-- AIM --
Transcribe the records that follow in their entirety, omitting any pictures.

-- Records excerpted from a collection --
________
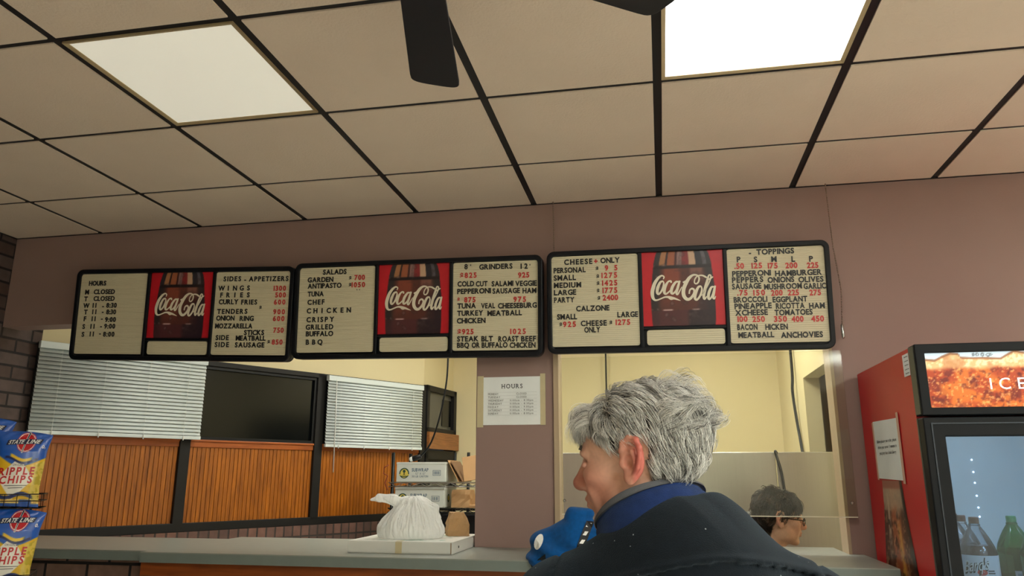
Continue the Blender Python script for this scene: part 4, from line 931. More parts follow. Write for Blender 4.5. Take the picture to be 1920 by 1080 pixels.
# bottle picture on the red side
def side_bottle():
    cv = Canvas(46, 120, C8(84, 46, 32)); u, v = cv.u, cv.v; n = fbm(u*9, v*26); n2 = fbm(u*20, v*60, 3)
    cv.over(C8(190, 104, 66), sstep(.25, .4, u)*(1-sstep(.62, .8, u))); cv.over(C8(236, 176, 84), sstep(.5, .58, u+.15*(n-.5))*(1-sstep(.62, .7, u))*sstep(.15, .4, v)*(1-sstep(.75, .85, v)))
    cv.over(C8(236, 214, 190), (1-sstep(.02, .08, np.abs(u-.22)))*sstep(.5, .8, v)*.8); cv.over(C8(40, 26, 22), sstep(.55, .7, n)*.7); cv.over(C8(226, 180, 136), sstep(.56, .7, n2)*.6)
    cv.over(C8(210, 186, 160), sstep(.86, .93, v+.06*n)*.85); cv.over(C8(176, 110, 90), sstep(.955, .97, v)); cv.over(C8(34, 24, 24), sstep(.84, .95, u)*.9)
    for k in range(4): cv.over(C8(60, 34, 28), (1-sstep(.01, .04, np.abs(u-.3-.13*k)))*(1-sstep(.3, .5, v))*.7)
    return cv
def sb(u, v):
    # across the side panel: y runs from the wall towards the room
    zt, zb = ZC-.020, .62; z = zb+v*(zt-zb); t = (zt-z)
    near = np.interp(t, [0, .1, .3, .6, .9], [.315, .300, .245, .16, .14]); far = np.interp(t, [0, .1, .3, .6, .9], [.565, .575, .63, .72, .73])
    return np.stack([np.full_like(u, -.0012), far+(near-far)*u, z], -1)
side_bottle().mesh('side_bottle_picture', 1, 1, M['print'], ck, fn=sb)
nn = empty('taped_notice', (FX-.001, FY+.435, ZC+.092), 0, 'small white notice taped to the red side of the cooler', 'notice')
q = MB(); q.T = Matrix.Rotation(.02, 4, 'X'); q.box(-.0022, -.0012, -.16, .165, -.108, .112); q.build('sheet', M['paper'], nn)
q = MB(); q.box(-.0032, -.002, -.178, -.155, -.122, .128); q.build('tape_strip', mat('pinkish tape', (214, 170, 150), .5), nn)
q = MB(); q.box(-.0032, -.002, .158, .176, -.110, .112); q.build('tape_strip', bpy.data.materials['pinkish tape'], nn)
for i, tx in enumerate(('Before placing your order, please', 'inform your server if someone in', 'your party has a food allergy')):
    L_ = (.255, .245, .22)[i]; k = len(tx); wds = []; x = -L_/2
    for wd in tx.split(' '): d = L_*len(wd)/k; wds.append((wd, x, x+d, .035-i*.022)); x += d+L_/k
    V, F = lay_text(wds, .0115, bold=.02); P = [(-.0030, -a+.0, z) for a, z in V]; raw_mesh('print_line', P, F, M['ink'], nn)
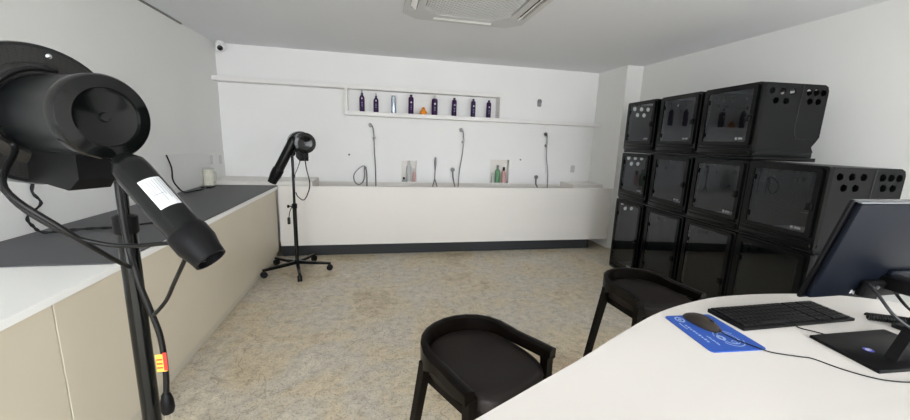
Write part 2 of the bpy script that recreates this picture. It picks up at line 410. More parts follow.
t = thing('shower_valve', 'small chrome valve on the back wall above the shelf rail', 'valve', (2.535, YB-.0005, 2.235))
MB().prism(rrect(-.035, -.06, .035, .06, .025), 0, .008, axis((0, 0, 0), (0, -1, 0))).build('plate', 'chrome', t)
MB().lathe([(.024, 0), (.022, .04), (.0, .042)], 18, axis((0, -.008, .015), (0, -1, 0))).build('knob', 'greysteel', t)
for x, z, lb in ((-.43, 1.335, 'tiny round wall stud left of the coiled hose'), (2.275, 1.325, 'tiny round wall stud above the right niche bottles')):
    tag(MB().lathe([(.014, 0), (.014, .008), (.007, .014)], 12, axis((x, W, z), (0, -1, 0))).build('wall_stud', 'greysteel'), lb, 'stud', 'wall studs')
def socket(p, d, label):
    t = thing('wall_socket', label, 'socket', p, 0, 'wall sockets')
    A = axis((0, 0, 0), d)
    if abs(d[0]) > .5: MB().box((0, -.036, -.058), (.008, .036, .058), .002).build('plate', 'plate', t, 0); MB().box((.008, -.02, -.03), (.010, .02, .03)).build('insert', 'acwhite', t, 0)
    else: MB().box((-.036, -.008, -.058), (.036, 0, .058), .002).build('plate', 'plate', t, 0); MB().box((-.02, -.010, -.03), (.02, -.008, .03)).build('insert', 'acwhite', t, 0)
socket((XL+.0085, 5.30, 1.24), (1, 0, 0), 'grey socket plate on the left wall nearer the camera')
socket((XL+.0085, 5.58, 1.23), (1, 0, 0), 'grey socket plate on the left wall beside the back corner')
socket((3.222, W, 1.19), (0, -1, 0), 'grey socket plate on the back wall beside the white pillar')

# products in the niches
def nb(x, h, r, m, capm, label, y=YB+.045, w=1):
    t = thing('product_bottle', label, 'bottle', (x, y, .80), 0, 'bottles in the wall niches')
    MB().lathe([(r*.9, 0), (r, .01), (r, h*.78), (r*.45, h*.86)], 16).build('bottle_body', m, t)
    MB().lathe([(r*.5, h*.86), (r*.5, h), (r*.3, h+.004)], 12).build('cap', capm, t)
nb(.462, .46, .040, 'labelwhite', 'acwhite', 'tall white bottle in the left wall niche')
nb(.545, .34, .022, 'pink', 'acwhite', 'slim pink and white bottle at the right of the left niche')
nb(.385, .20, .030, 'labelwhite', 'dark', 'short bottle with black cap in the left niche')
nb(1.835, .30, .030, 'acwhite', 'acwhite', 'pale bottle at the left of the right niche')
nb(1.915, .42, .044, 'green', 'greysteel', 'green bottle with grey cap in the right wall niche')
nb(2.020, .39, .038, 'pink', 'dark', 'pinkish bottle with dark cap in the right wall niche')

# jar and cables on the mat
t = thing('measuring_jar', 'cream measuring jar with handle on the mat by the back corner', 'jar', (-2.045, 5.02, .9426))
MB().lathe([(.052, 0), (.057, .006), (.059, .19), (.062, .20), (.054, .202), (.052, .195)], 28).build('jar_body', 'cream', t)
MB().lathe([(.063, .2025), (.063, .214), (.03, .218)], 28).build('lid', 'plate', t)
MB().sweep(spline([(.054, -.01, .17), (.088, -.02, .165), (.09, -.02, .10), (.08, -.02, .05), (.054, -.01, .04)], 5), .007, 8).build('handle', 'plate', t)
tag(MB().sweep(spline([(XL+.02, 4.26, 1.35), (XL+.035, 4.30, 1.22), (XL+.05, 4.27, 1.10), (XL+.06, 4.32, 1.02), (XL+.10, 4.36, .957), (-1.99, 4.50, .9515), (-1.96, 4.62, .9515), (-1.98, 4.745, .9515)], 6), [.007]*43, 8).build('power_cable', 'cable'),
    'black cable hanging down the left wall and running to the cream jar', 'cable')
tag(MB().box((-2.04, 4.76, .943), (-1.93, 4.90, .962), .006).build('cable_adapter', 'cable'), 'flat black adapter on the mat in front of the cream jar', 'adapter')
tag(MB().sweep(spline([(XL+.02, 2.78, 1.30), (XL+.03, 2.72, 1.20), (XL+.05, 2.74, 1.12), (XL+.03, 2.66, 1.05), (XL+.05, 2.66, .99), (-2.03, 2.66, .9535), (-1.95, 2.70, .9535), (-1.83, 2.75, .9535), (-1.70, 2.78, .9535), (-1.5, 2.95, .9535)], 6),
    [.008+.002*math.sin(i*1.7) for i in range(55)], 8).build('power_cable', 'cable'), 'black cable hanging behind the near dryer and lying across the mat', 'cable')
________
-- COMPLETED EXERCISE --
Continue the Blender Python script for this scene: part 4, from line 931. More parts follow. Write for Blender 4.5. Take the picture to be 1920 by 1080 pixels.
# bottle picture on the red side
def side_bottle():
    cv = Canvas(46, 120, C8(84, 46, 32)); u, v = cv.u, cv.v; n = fbm(u*9, v*26); n2 = fbm(u*20, v*60, 3)
    cv.over(C8(190, 104, 66), sstep(.25, .4, u)*(1-sstep(.62, .8, u))); cv.over(C8(236, 176, 84), sstep(.5, .58, u+.15*(n-.5))*(1-sstep(.62, .7, u))*sstep(.15, .4, v)*(1-sstep(.75, .85, v)))
    cv.over(C8(236, 214, 190), (1-sstep(.02, .08, np.abs(u-.22)))*sstep(.5, .8, v)*.8); cv.over(C8(40, 26, 22), sstep(.55, .7, n)*.7); cv.over(C8(226, 180, 136), sstep(.56, .7, n2)*.6)
    cv.over(C8(210, 186, 160), sstep(.86, .93, v+.06*n)*.85); cv.over(C8(176, 110, 90), sstep(.955, .97, v)); cv.over(C8(34, 24, 24), sstep(.84, .95, u)*.9)
    for k in range(4): cv.over(C8(60, 34, 28), (1-sstep(.01, .04, np.abs(u-.3-.13*k)))*(1-sstep(.3, .5, v))*.7)
    return cv
def sb(u, v):
    # across the side panel: y runs from the wall towards the room
    zt, zb = ZC-.020, .62; z = zb+v*(zt-zb); t = (zt-z)
    near = np.interp(t, [0, .1, .3, .6, .9], [.315, .300, .245, .16, .14]); far = np.interp(t, [0, .1, .3, .6, .9], [.565, .575, .63, .72, .73])
    return np.stack([np.full_like(u, -.0012), far+(near-far)*u, z], -1)
side_bottle().mesh('side_bottle_picture', 1, 1, M['print'], ck, fn=sb)
nn = empty('taped_notice', (FX-.001, FY+.435, ZC+.092), 0, 'small white notice taped to the red side of the cooler', 'notice')
q = MB(); q.T = Matrix.Rotation(.02, 4, 'X'); q.box(-.0022, -.0012, -.16, .165, -.108, .112); q.build('sheet', M['paper'], nn)
q = MB(); q.box(-.0032, -.002, -.178, -.155, -.122, .128); q.build('tape_strip', mat('pinkish tape', (214, 170, 150), .5), nn)
q = MB(); q.box(-.0032, -.002, .158, .176, -.110, .112); q.build('tape_strip', bpy.data.materials['pinkish tape'], nn)
for i, tx in enumerate(('Before placing your order, please', 'inform your server if someone in', 'your party has a food allergy')):
    L_ = (.255, .245, .22)[i]; k = len(tx); wds = []; x = -L_/2
    for wd in tx.split(' '): d = L_*len(wd)/k; wds.append((wd, x, x+d, .035-i*.022)); x += d+L_/k
    V, F = lay_text(wds, .0115, bold=.02); P = [(-.0030, -a+.0, z) for a, z in V]; raw_mesh('print_line', P, F, M['ink'], nn)
Write part 2 of the bpy script that recreates this picture. It picks up at line 410. More parts follow.
t = thing('shower_valve', 'small chrome valve on the back wall above the shelf rail', 'valve', (2.535, YB-.0005, 2.235))
MB().prism(rrect(-.035, -.06, .035, .06, .025), 0, .008, axis((0, 0, 0), (0, -1, 0))).build('plate', 'chrome', t)
MB().lathe([(.024, 0), (.022, .04), (.0, .042)], 18, axis((0, -.008, .015), (0, -1, 0))).build('knob', 'greysteel', t)
for x, z, lb in ((-.43, 1.335, 'tiny round wall stud left of the coiled hose'), (2.275, 1.325, 'tiny round wall stud above the right niche bottles')):
    tag(MB().lathe([(.014, 0), (.014, .008), (.007, .014)], 12, axis((x, W, z), (0, -1, 0))).build('wall_stud', 'greysteel'), lb, 'stud', 'wall studs')
def socket(p, d, label):
    t = thing('wall_socket', label, 'socket', p, 0, 'wall sockets')
    A = axis((0, 0, 0), d)
    if abs(d[0]) > .5: MB().box((0, -.036, -.058), (.008, .036, .058), .002).build('plate', 'plate', t, 0); MB().box((.008, -.02, -.03), (.010, .02, .03)).build('insert', 'acwhite', t, 0)
    else: MB().box((-.036, -.008, -.058), (.036, 0, .058), .002).build('plate', 'plate', t, 0); MB().box((-.02, -.010, -.03), (.02, -.008, .03)).build('insert', 'acwhite', t, 0)
socket((XL+.0085, 5.30, 1.24), (1, 0, 0), 'grey socket plate on the left wall nearer the camera')
socket((XL+.0085, 5.58, 1.23), (1, 0, 0), 'grey socket plate on the left wall beside the back corner')
socket((3.222, W, 1.19), (0, -1, 0), 'grey socket plate on the back wall beside the white pillar')

# products in the niches
def nb(x, h, r, m, capm, label, y=YB+.045, w=1):
    t = thing('product_bottle', label, 'bottle', (x, y, .80), 0, 'bottles in the wall niches')
    MB().lathe([(r*.9, 0), (r, .01), (r, h*.78), (r*.45, h*.86)], 16).build('bottle_body', m, t)
    MB().lathe([(r*.5, h*.86), (r*.5, h), (r*.3, h+.004)], 12).build('cap', capm, t)
nb(.462, .46, .040, 'labelwhite', 'acwhite', 'tall white bottle in the left wall niche')
nb(.545, .34, .022, 'pink', 'acwhite', 'slim pink and white bottle at the right of the left niche')
nb(.385, .20, .030, 'labelwhite', 'dark', 'short bottle with black cap in the left niche')
nb(1.835, .30, .030, 'acwhite', 'acwhite', 'pale bottle at the left of the right niche')
nb(1.915, .42, .044, 'green', 'greysteel', 'green bottle with grey cap in the right wall niche')
nb(2.020, .39, .038, 'pink', 'dark', 'pinkish bottle with dark cap in the right wall niche')

# jar and cables on the mat
t = thing('measuring_jar', 'cream measuring jar with handle on the mat by the back corner', 'jar', (-2.045, 5.02, .9426))
MB().lathe([(.052, 0), (.057, .006), (.059, .19), (.062, .20), (.054, .202), (.052, .195)], 28).build('jar_body', 'cream', t)
MB().lathe([(.063, .2025), (.063, .214), (.03, .218)], 28).build('lid', 'plate', t)
MB().sweep(spline([(.054, -.01, .17), (.088, -.02, .165), (.09, -.02, .10), (.08, -.02, .05), (.054, -.01, .04)], 5), .007, 8).build('handle', 'plate', t)
tag(MB().sweep(spline([(XL+.02, 4.26, 1.35), (XL+.035, 4.30, 1.22), (XL+.05, 4.27, 1.10), (XL+.06, 4.32, 1.02), (XL+.10, 4.36, .957), (-1.99, 4.50, .9515), (-1.96, 4.62, .9515), (-1.98, 4.745, .9515)], 6), [.007]*43, 8).build('power_cable', 'cable'),
    'black cable hanging down the left wall and running to the cream jar', 'cable')
tag(MB().box((-2.04, 4.76, .943), (-1.93, 4.90, .962), .006).build('cable_adapter', 'cable'), 'flat black adapter on the mat in front of the cream jar', 'adapter')
tag(MB().sweep(spline([(XL+.02, 2.78, 1.30), (XL+.03, 2.72, 1.20), (XL+.05, 2.74, 1.12), (XL+.03, 2.66, 1.05), (XL+.05, 2.66, .99), (-2.03, 2.66, .9535), (-1.95, 2.70, .9535), (-1.83, 2.75, .9535), (-1.70, 2.78, .9535), (-1.5, 2.95, .9535)], 6),
    [.008+.002*math.sin(i*1.7) for i in range(55)], 8).build('power_cable', 'cable'), 'black cable hanging behind the near dryer and lying across the mat', 'cable')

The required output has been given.